Pour prendre conscience de l’importance de la créativité dans notre pratique, nous nous sommes posé cette question avec chacun de ces éléments. Comment ces différents points résonnent vraiment pour soi, dans sa pratique et comment développer sa créativité. Tout ce qui se présente est occasion de créativité.

Dans cet atelier, il y a un autre travail qui a été fait, c’est la liste des points communs et des différences entre pratique de la voie et pratique artistique. Par exemple un des points communs est « au-delà du langage verbale », nous le retrouvons dans notre pratique comme dans les pratiques artistiques, par exemple dans le rapport au corps.
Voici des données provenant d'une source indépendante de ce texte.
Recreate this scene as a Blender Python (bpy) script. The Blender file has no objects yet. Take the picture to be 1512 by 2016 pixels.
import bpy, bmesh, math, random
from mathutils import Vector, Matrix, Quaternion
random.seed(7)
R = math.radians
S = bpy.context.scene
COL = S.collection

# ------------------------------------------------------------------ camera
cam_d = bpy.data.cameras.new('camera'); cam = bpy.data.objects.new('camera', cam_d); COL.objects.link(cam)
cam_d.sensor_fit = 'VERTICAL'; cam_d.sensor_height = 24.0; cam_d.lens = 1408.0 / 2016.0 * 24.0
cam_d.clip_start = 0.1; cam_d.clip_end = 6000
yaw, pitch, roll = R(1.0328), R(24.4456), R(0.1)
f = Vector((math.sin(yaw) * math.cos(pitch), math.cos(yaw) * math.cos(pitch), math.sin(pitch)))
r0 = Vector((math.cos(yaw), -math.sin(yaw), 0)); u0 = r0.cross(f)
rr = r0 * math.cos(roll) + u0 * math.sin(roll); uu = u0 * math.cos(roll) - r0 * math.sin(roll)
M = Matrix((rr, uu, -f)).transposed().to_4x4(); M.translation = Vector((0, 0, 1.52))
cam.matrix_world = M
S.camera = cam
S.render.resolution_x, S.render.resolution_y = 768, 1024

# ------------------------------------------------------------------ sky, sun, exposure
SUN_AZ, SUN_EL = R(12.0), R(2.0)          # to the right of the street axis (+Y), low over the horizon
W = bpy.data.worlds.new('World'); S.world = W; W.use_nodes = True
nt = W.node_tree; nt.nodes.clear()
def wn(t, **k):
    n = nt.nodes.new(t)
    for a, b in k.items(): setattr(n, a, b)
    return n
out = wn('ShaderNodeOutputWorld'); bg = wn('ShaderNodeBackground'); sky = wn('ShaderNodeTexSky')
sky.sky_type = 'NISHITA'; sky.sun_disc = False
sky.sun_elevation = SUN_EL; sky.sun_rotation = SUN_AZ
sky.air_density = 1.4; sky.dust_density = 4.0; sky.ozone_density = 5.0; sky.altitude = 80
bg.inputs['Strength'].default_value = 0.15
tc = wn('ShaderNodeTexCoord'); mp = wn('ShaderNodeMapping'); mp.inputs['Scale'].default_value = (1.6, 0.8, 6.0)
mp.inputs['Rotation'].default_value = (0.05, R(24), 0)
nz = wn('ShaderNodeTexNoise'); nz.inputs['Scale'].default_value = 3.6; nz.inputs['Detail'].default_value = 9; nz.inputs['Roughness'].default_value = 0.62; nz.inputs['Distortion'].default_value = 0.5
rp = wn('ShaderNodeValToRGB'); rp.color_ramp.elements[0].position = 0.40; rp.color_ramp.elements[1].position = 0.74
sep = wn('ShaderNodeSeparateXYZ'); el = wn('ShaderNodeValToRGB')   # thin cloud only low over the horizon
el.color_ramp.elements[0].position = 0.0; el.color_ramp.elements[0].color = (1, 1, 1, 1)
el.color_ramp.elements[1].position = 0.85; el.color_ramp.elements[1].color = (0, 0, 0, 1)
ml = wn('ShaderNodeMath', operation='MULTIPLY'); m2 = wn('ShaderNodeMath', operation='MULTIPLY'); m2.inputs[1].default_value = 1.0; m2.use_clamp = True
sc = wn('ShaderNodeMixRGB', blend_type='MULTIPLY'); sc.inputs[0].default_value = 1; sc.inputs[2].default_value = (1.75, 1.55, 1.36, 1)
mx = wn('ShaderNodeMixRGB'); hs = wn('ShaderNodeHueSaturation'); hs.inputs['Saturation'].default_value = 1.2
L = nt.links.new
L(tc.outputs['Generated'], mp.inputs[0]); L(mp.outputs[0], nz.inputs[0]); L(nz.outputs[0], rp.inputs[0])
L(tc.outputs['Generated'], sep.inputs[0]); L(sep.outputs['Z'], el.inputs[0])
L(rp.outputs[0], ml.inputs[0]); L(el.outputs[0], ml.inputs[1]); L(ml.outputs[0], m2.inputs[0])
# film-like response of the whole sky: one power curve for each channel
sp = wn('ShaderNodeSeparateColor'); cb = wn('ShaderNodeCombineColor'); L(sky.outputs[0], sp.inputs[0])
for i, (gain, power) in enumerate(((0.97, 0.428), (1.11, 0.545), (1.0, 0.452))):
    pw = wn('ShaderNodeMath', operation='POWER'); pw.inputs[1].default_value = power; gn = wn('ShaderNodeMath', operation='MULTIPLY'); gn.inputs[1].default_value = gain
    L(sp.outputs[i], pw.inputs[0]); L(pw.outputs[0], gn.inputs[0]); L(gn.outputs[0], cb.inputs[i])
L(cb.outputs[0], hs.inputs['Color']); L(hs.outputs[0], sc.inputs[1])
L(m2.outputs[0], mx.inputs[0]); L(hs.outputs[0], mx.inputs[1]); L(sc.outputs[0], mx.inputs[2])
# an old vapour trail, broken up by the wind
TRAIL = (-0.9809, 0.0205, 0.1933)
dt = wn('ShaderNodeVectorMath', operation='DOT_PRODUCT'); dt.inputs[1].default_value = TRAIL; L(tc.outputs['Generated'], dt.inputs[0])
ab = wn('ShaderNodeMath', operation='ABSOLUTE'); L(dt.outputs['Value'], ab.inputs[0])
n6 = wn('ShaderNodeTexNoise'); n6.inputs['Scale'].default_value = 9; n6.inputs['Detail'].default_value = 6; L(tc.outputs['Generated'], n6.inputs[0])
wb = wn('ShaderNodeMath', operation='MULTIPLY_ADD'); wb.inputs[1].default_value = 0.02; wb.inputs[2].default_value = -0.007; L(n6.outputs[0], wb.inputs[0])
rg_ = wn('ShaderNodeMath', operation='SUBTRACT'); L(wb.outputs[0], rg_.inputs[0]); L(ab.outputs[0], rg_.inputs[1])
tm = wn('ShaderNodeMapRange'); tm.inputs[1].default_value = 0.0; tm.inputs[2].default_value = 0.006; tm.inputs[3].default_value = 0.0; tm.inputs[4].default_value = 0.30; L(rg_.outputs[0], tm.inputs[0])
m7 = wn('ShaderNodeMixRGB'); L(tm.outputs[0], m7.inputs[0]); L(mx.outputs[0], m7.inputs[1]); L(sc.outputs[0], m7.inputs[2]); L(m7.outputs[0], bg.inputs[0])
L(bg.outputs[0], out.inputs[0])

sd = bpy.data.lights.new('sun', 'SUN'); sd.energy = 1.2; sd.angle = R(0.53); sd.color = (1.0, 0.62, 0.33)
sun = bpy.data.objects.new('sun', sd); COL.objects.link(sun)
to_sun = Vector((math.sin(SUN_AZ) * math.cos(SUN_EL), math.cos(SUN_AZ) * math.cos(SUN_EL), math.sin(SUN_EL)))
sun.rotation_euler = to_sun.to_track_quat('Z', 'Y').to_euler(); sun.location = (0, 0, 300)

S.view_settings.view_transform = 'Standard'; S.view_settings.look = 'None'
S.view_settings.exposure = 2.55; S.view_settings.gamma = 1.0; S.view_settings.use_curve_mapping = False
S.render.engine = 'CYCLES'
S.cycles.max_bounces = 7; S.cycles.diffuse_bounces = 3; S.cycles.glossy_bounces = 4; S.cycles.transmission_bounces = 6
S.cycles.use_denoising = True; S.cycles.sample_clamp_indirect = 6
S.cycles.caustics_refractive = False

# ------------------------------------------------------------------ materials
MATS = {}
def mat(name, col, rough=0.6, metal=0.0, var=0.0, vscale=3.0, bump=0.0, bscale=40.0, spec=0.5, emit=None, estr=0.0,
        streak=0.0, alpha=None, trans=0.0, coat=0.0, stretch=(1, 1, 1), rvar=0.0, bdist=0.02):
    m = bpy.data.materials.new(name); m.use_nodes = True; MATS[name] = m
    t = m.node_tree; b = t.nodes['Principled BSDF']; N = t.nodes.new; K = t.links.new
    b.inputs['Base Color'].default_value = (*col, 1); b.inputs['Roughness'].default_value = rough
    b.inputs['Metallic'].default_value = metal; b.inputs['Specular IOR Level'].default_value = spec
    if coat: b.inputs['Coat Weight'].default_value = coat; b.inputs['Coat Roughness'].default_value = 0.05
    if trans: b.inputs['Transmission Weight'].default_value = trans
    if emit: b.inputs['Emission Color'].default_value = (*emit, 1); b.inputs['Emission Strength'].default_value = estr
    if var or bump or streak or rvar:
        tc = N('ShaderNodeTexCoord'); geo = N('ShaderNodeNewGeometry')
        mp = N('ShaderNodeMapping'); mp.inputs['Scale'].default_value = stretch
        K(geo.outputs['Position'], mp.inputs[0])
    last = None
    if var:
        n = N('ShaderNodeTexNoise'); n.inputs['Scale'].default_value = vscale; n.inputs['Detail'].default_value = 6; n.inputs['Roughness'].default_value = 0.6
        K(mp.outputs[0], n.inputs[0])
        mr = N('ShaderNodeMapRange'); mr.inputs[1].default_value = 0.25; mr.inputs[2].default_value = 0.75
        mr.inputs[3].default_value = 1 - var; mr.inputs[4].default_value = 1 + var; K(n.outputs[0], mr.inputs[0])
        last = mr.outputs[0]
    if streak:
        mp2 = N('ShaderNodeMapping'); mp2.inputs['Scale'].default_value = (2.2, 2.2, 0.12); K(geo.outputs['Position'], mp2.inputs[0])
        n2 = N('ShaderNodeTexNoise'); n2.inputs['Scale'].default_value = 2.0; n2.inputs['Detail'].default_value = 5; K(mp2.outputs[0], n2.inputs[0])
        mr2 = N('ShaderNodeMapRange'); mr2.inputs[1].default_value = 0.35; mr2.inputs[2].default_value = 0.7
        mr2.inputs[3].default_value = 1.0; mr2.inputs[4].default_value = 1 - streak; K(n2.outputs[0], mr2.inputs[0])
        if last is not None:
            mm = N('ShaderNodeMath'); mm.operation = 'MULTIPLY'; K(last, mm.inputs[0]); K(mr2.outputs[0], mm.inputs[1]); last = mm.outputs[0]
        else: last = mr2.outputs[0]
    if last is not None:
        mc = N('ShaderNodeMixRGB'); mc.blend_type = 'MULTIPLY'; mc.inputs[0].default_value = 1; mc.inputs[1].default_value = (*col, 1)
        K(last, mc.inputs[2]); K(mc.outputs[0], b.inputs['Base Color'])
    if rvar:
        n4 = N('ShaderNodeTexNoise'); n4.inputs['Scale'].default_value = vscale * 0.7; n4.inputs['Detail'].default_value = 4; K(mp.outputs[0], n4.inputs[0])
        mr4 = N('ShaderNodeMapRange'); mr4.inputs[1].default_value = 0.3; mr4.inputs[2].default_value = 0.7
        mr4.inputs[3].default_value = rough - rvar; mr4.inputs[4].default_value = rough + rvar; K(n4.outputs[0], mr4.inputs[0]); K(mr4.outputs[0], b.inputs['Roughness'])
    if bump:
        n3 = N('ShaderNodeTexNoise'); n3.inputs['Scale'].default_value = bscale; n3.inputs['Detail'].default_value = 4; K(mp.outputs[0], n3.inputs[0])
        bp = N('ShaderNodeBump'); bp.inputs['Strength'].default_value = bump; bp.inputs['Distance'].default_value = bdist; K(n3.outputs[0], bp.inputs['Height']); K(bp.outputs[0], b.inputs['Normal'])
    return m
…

En point commun, on a noté la question de la présence, de zanshin, de l’écoute de soi, de l’attention, de la concentration et de l’observation, de se remettre en question, du lâcher-prise, également l’aspect de la répétition et de la discipline. Il y a aussi l’universalité, en tant que l’art et la spiritualité sont des besoins fondamentaux pour l’être humain. Il y a aussi la foi, la connaissance de soi, le silence intérieur, la vitalité, l’énergie, l’émerveillement, la joie, l’authenticité, la transmission.

Au niveau des différences entre la pratique de la voie et les pratiques artistiques, c’est sur le point du questionnement de l’attachement à l’égo. Par exemple il y a des différences entre la pratique du zen et les pratiques artistiques. Le modèle actuel de la pratique artistique est la valorisation de l’égo et l’expression personnelle est plutôt encouragée dans les arts et moins dans le zen. Un autre point de divergence est le fait qu’une pratique artistique ne débouche pas obligatoirement sur une qualité d’être.

Il y a aussi la question de la finalité. La pratique artistique débouche sur un œuvre, elle peut déboucher également sur un statut social, une reconnaissance sociale avec notamment le marché de l’art.

Voilà rapidement brossé le compte-rendu de ce qui s’est vécu dans le cadre de cet atelier « zen et art ».